In Asia, Japan was the first country to regulate cryptocurrency exchanges. Under Japan’s Payment Services Act, cryptocurrency exchanges are legal if they are registered with the Financial Services Agency.[2] In South Korea, cryptocurrency exchanges are regulated by the Financial Supervisory Service and they are treated like banks in which they have to adhere to some of the strictest crypto laws in Asia.[3]

In Singapore, cryptocurrency exchanges will be regulated under the new Payment Services Act[4] once the new law is passed by the Parliament. The Hong Kong Securities and Futures Commission had also proposed a regulatory framework for cryptocurrency exchanges, requiring them to follow the same legal frameworks that apply to traditional financial services.[5]

In Malaysia, the Securities Commission (“SC”) had introduced a new legal framework to facilitate trading of cryptocurrencies (in the SC’s Guidelines on Recognized Markets (“Guidelines”), it is called “Digital Assets”) on electronic platforms (in the Guidelines, it is called “Digital Asset Exchange” (DAX)).[6]

If a DAX is operated, provided or maintained in Malaysia OR is located outside Malaysia but actively targets Malaysian investors, then such DAX is subject to the Guidelines and must apply to the SC for approval in order to operate in Malaysia by 1 March 2019. Since the application window has closed, anyone who wishes to operate a DAX that falls under this definition will have to wait for the next round of application (if any).

The SC has attempted to tackle the following regulatory issues through the Guidelines:

Local incorporation

In order for the SC to have jurisdictional power over a DAX, the SC requires all DAX operators to be locally incorporated and have a minimum paid up capital of RM 5 million. This is so as to ensure that the company will have sufficient funds to pay compensation (if they are sued by their users) or penalty (if they are fined by the regulator).

Fair trading

A DAX operator must:

  • ensure its DAX is operating in an orderly, fair and transparent manner;
  • have in place rules and procedures for the trading, clearing and settlement of Digital Assets on the DAX;
  • ensure that all disclosures are fair, clear and not misleading including risk warning statements and other qualifications to enable investors to have an accurate understanding of the associated risks; and
  • conduct real-time market surveillance.

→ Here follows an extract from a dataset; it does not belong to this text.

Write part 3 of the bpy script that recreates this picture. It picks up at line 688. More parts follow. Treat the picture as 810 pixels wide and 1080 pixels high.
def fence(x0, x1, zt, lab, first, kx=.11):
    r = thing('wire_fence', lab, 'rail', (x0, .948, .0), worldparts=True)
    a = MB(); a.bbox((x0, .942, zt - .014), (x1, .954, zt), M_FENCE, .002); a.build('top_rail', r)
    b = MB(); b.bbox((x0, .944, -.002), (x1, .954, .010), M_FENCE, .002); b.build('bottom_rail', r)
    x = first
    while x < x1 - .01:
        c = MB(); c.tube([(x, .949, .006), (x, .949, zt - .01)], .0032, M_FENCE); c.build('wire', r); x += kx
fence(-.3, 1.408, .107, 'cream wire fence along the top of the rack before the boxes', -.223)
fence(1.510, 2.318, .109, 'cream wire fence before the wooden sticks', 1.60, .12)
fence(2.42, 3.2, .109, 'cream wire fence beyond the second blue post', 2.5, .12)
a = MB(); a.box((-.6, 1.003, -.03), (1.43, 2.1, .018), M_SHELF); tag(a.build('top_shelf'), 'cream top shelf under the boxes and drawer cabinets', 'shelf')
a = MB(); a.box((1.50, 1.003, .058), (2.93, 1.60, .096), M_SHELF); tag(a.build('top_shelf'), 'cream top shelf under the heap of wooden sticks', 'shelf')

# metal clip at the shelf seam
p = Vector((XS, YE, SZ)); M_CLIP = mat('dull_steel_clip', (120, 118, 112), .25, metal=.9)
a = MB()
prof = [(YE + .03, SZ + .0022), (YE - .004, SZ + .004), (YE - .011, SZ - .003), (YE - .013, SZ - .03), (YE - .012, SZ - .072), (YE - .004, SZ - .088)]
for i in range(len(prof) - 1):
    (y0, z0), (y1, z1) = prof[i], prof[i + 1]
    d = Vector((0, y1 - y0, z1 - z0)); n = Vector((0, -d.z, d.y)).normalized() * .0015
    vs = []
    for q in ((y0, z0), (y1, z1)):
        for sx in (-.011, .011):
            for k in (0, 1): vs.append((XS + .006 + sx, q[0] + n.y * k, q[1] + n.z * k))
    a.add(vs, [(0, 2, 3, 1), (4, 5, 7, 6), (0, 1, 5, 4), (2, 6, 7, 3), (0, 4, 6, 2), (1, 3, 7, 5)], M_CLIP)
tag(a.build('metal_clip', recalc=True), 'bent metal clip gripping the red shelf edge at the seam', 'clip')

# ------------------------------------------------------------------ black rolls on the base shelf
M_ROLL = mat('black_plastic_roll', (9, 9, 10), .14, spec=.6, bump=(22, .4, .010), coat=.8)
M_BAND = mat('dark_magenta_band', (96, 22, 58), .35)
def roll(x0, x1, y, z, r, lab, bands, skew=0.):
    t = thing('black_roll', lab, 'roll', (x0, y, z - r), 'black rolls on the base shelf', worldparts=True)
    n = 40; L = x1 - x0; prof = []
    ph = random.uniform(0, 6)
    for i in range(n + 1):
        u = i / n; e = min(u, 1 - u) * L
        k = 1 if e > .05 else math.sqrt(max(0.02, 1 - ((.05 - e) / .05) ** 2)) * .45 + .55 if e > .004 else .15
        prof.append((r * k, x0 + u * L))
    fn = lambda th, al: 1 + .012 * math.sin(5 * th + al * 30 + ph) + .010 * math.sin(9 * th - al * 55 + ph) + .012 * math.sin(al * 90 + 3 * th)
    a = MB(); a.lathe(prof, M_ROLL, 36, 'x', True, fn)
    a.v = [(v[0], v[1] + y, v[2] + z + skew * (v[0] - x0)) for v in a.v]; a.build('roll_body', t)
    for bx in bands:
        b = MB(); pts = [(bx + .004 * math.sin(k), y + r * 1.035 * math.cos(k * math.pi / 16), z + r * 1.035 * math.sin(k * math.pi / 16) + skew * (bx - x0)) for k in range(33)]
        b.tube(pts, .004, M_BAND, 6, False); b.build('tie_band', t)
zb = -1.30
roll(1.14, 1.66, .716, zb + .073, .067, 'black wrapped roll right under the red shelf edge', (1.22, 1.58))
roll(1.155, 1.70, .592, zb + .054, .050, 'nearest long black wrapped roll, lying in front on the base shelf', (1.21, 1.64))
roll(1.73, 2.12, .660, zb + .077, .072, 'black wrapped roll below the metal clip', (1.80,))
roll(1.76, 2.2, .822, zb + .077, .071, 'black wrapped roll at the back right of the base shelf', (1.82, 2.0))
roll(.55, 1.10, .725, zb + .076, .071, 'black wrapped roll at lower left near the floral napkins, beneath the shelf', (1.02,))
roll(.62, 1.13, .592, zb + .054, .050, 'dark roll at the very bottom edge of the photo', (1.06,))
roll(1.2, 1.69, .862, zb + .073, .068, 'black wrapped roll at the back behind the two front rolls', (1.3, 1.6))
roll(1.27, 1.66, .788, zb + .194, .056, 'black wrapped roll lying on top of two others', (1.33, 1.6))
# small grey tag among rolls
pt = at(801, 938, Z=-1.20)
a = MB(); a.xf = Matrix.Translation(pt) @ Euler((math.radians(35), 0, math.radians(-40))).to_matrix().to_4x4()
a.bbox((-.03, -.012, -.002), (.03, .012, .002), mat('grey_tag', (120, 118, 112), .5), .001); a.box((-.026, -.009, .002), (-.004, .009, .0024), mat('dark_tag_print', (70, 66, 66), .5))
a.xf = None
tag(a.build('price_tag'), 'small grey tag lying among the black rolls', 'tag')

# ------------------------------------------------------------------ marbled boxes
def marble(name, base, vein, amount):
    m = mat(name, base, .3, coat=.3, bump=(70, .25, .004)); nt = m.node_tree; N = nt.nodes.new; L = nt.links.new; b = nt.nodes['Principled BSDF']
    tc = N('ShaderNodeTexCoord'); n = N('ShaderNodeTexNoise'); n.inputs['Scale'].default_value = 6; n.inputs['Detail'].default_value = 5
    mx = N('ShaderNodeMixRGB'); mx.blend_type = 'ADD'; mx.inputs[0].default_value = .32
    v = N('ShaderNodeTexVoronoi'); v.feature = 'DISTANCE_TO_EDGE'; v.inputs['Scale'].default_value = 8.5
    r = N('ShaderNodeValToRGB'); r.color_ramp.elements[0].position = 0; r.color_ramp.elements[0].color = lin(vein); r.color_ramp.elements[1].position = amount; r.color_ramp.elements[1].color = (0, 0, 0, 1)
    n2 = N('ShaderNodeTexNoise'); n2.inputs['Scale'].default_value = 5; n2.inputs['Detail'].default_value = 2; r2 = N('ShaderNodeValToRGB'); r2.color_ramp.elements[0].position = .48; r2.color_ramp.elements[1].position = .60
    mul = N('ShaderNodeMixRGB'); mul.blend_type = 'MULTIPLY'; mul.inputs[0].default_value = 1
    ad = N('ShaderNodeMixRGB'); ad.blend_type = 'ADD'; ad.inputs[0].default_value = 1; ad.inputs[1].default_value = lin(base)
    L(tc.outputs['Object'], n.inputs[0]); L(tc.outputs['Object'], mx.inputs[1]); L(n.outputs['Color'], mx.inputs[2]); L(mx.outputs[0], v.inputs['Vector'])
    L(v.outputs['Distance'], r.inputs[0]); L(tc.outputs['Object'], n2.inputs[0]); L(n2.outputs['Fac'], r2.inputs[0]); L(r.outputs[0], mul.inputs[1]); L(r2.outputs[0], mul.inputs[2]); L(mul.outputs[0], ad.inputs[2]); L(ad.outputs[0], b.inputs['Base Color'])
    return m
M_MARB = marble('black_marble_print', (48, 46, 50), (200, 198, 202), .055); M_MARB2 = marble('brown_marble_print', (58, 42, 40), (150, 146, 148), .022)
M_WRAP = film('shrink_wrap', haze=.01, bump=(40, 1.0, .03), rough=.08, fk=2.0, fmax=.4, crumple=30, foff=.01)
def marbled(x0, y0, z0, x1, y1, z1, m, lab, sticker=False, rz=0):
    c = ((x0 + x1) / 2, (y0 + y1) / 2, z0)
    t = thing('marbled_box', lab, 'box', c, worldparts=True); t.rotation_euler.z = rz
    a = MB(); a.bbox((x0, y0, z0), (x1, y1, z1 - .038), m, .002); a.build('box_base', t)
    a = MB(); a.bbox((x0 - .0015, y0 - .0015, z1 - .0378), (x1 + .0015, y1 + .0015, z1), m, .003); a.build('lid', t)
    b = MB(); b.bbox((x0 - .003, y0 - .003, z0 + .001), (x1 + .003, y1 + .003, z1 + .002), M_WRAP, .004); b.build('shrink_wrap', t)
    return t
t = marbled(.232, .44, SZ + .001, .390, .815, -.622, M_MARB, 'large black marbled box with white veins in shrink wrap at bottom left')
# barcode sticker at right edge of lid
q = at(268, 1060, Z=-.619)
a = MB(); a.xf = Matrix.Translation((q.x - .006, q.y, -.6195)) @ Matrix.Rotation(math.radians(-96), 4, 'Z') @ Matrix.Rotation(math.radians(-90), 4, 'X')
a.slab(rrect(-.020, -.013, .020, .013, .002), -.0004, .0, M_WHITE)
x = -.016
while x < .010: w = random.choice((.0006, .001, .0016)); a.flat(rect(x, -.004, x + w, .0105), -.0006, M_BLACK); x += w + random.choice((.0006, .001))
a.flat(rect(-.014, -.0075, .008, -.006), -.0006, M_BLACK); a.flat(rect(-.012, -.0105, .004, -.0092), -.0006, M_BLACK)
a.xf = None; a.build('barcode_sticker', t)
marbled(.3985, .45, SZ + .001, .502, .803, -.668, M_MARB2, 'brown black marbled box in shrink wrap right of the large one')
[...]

Compliance as a key element 

The SC requires all DAX operators to put compliance as a core element in their business. Some of the compliance measures that a DAX operator should take would include having policies to deal with conflict of interest; trading operations; market transparency; market making and proprietary trading for liquidity.

Risk management

All DAX operators should put in place a risk management policy which covers IT systems, main business risks as well as cyber security management. In view of the large number of high-profile hacking incidents involving cryptocurrency exchanges, regulators also require cryptocurrency exchanges to build framework to identify and protect against hacking risks, and to detect, respond to and recover from such incidents. DAX operators must also put in a business continuity plan and internal audit policy.

Protection for investors’ monies

All DAX operators must also prepare a client’s asset protection policy and settlement and custody policy which set out transparent framework on monies handling arrangements, secure storage medium as well as processes to protect against risk of loss, theft or hacking.

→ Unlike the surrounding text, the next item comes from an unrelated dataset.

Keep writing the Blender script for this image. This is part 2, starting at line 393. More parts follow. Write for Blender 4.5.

Transparent and fair customer-facing process

All DAX operators must put in place clear and fair terms and conditions with investors and customers and publish risk warning statement that outlines the level of risk of the Digital Assets to users so that they are made aware of the risks involved.

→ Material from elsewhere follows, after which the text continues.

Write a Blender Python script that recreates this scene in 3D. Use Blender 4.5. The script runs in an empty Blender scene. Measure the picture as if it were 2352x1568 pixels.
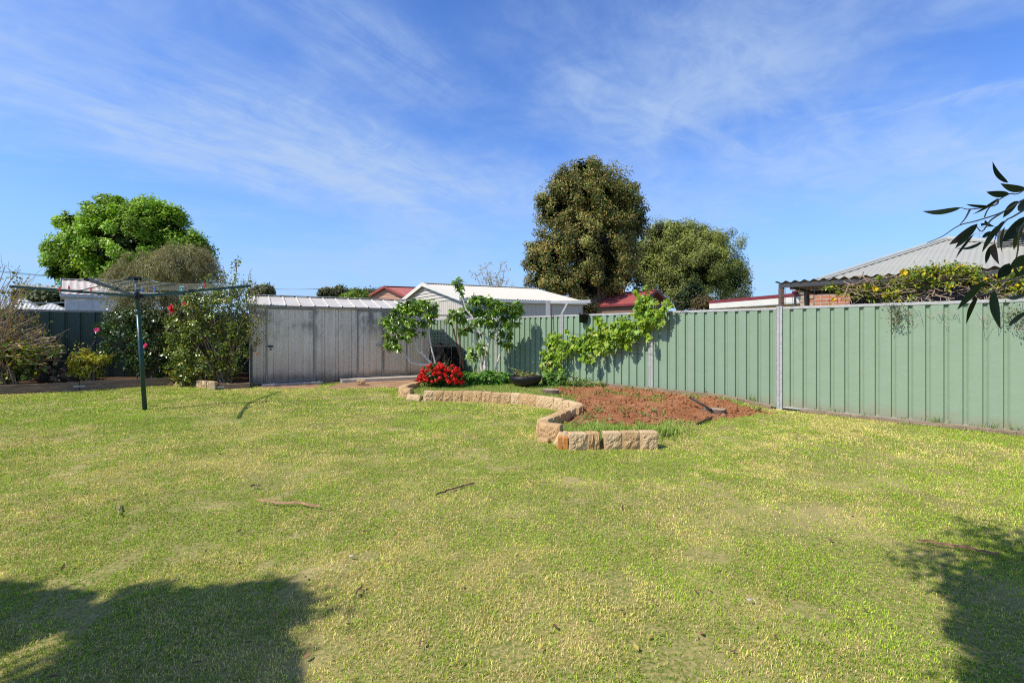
import bpy, math, random
import numpy as np
from mathutils import Vector, Matrix

random.seed(7)
RNG = np.random.default_rng(11)
sc = bpy.context.scene
COL = sc.collection

# ------------------------------------------------------------------ camera model
F, HX, HY, HC = 1080.0, 1176.0, 762.0, 1.4      # lens, principal point / horizon, eye height

def at(px, py, Y):
    return Vector(((px - HX) / F * Y, Y, HC - (py - HY) / F * Y))

def gnd(px, py, z=0.0):
    Y = (HC - z) * F / (py - HY)
    return Vector(((px - HX) / F * Y, Y, z))

SUN_EL = math.radians(49.0)
SUN_H = Vector((0.873, 0.488, 0.0)).normalized()           # where shadows fall
TO_SUN = Vector((-SUN_H.x * math.cos(SUN_EL), -SUN_H.y * math.cos(SUN_EL), math.sin(SUN_EL)))

# ------------------------------------------------------------------ noise
def _hash(ix, iy, seed):
    h = (ix.astype(np.int64) * 374761393 + iy.astype(np.int64) * 668265263 + seed * 974711) & 0x7fffffff
    h = ((h ^ (h >> 13)) * 1274126177) & 0x7fffffff
    return ((h ^ (h >> 16)) & 0xffff) / 65535.0

def vnoise(x, y, seed=0):
    x = np.asarray(x, float); y = np.asarray(y, float)
    ix = np.floor(x); iy = np.floor(y)
    fx = x - ix; fy = y - iy
    fx = fx * fx * (3 - 2 * fx); fy = fy * fy * (3 - 2 * fy)
    a = _hash(ix, iy, seed); b = _hash(ix + 1, iy, seed)
    c = _hash(ix, iy + 1, seed); d = _hash(ix + 1, iy + 1, seed)
    return (a * (1 - fx) + b * fx) * (1 - fy) + (c * (1 - fx) + d * fx) * fy

def fbm(x, y, seed=0, octs=4):
    s = 0; a = 0.5; n = 0
    for k in range(octs):
        s = s + a * vnoise(x * 2 ** k, y * 2 ** k, seed + k * 17); n += a; a *= 0.55
    return s / n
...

Personal data and anti-money laundering protection

An important element of trading on cryptocurrency exchanges is whether users will be allowed to create anonymous accounts on their exchanges. Most regulators require that cryptocurrency exchanges to collect real identities of their users so as to comply with the data protection law. Regulators also note that there are significant money laundering and terrorism financing risks associated with trading of cryptocurrencies and as such, exchanges are required to develop and maintain a strong anti-money laundering and counter financing of terrorism (AML/CFT) program as part of their customer due diligence exercise.